Below you will find a set of lines. Repeat them all exactly.
☆ ☆ ☆ ☆
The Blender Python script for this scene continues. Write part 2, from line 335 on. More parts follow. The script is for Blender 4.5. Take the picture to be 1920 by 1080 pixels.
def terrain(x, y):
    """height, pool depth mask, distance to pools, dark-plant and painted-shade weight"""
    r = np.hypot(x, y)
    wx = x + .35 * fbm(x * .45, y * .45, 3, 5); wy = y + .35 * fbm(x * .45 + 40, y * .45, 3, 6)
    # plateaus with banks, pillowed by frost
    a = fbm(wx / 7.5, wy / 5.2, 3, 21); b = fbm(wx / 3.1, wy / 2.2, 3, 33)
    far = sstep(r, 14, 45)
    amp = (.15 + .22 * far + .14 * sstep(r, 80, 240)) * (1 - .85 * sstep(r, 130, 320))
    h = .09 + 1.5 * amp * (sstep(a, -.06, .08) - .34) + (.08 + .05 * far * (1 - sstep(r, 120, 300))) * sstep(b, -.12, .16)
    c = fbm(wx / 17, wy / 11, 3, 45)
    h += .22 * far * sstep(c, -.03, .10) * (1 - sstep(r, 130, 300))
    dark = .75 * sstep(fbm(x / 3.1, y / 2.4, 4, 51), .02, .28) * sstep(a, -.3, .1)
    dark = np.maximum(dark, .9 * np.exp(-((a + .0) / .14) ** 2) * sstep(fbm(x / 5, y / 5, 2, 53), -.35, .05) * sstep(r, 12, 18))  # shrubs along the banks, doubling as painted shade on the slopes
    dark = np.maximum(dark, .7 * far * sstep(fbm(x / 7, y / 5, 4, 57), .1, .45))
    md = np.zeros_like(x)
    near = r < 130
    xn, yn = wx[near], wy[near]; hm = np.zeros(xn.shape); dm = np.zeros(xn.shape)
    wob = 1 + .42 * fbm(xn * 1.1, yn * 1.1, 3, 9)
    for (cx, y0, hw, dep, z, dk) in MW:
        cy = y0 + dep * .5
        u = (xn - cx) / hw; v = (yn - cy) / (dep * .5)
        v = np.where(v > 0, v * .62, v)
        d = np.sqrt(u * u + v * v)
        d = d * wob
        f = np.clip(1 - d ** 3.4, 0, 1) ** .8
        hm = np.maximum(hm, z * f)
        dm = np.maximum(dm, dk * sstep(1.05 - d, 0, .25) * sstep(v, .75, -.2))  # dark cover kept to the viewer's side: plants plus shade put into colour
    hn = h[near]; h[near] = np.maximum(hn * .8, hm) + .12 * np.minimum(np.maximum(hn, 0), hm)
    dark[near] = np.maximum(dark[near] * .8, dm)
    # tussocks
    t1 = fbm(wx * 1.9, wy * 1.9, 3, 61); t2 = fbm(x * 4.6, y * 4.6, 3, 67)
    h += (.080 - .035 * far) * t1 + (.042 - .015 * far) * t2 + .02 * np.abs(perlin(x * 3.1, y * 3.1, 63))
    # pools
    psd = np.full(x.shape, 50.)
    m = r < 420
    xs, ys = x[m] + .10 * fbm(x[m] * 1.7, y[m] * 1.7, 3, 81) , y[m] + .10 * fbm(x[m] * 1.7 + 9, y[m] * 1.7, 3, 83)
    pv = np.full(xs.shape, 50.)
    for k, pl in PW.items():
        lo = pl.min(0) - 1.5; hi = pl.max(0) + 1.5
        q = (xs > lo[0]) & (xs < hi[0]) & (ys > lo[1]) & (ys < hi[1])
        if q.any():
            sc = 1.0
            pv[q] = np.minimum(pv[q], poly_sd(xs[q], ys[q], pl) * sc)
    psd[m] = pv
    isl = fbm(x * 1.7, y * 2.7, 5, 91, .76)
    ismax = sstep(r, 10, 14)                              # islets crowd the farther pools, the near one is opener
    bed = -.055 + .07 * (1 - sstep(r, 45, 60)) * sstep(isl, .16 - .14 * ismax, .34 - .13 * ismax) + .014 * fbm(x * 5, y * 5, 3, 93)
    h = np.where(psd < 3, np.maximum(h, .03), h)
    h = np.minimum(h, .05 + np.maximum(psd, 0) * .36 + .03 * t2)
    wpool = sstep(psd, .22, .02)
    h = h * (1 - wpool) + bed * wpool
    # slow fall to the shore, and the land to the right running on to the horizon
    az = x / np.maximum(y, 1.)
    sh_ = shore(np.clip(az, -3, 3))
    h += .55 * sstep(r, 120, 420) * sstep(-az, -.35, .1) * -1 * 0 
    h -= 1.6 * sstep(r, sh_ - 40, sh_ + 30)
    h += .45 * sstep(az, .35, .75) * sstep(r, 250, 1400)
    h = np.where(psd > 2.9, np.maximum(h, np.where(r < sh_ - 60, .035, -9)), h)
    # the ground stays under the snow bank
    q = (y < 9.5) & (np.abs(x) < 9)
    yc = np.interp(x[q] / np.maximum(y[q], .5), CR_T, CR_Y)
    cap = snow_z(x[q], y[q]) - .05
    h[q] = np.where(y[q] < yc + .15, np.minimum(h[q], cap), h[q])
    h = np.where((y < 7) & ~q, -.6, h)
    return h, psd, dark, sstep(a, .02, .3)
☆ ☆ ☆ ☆
◆ Written response:
The Blender Python script for this scene continues. Write part 2, from line 335 on. More parts follow. The script is for Blender 4.5. Take the picture to be 1920 by 1080 pixels.
def terrain(x, y):
    """height, pool depth mask, distance to pools, dark-plant and painted-shade weight"""
    r = np.hypot(x, y)
    wx = x + .35 * fbm(x * .45, y * .45, 3, 5); wy = y + .35 * fbm(x * .45 + 40, y * .45, 3, 6)
    # plateaus with banks, pillowed by frost
    a = fbm(wx / 7.5, wy / 5.2, 3, 21); b = fbm(wx / 3.1, wy / 2.2, 3, 33)
    far = sstep(r, 14, 45)
    amp = (.15 + .22 * far + .14 * sstep(r, 80, 240)) * (1 - .85 * sstep(r, 130, 320))
    h = .09 + 1.5 * amp * (sstep(a, -.06, .08) - .34) + (.08 + .05 * far * (1 - sstep(r, 120, 300))) * sstep(b, -.12, .16)
    c = fbm(wx / 17, wy / 11, 3, 45)
    h += .22 * far * sstep(c, -.03, .10) * (1 - sstep(r, 130, 300))
    dark = .75 * sstep(fbm(x / 3.1, y / 2.4, 4, 51), .02, .28) * sstep(a, -.3, .1)
    dark = np.maximum(dark, .9 * np.exp(-((a + .0) / .14) ** 2) * sstep(fbm(x / 5, y / 5, 2, 53), -.35, .05) * sstep(r, 12, 18))  # shrubs along the banks, doubling as painted shade on the slopes
    dark = np.maximum(dark, .7 * far * sstep(fbm(x / 7, y / 5, 4, 57), .1, .45))
    md = np.zeros_like(x)
    near = r < 130
    xn, yn = wx[near], wy[near]; hm = np.zeros(xn.shape); dm = np.zeros(xn.shape)
    wob = 1 + .42 * fbm(xn * 1.1, yn * 1.1, 3, 9)
    for (cx, y0, hw, dep, z, dk) in MW:
        cy = y0 + dep * .5
        u = (xn - cx) / hw; v = (yn - cy) / (dep * .5)
        v = np.where(v > 0, v * .62, v)
        d = np.sqrt(u * u + v * v)
        d = d * wob
        f = np.clip(1 - d ** 3.4, 0, 1) ** .8
        hm = np.maximum(hm, z * f)
        dm = np.maximum(dm, dk * sstep(1.05 - d, 0, .25) * sstep(v, .75, -.2))  # dark cover kept to the viewer's side: plants plus shade put into colour
    hn = h[near]; h[near] = np.maximum(hn * .8, hm) + .12 * np.minimum(np.maximum(hn, 0), hm)
    dark[near] = np.maximum(dark[near] * .8, dm)
    # tussocks
    t1 = fbm(wx * 1.9, wy * 1.9, 3, 61); t2 = fbm(x * 4.6, y * 4.6, 3, 67)
    h += (.080 - .035 * far) * t1 + (.042 - .015 * far) * t2 + .02 * np.abs(perlin(x * 3.1, y * 3.1, 63))
    # pools
    psd = np.full(x.shape, 50.)
    m = r < 420
    xs, ys = x[m] + .10 * fbm(x[m] * 1.7, y[m] * 1.7, 3, 81) , y[m] + .10 * fbm(x[m] * 1.7 + 9, y[m] * 1.7, 3, 83)
    pv = np.full(xs.shape, 50.)
    for k, pl in PW.items():
        lo = pl.min(0) - 1.5; hi = pl.max(0) + 1.5
        q = (xs > lo[0]) & (xs < hi[0]) & (ys > lo[1]) & (ys < hi[1])
        if q.any():
            sc = 1.0
            pv[q] = np.minimum(pv[q], poly_sd(xs[q], ys[q], pl) * sc)
    psd[m] = pv
    isl = fbm(x * 1.7, y * 2.7, 5, 91, .76)
    ismax = sstep(r, 10, 14)                              # islets crowd the farther pools, the near one is opener
    bed = -.055 + .07 * (1 - sstep(r, 45, 60)) * sstep(isl, .16 - .14 * ismax, .34 - .13 * ismax) + .014 * fbm(x * 5, y * 5, 3, 93)
    h = np.where(psd < 3, np.maximum(h, .03), h)
    h = np.minimum(h, .05 + np.maximum(psd, 0) * .36 + .03 * t2)
    wpool = sstep(psd, .22, .02)
    h = h * (1 - wpool) + bed * wpool
    # slow fall to the shore, and the land to the right running on to the horizon
    az = x / np.maximum(y, 1.)
    sh_ = shore(np.clip(az, -3, 3))
    h += .55 * sstep(r, 120, 420) * sstep(-az, -.35, .1) * -1 * 0 
    h -= 1.6 * sstep(r, sh_ - 40, sh_ + 30)
    h += .45 * sstep(az, .35, .75) * sstep(r, 250, 1400)
    h = np.where(psd > 2.9, np.maximum(h, np.where(r < sh_ - 60, .035, -9)), h)
    # the ground stays under the snow bank
    q = (y < 9.5) & (np.abs(x) < 9)
    yc = np.interp(x[q] / np.maximum(y[q], .5), CR_T, CR_Y)
    cap = snow_z(x[q], y[q]) - .05
    h[q] = np.where(y[q] < yc + .15, np.minimum(h[q], cap), h[q])
    h = np.where((y < 7) & ~q, -.6, h)
    return h, psd, dark, sstep(a, .02, .3)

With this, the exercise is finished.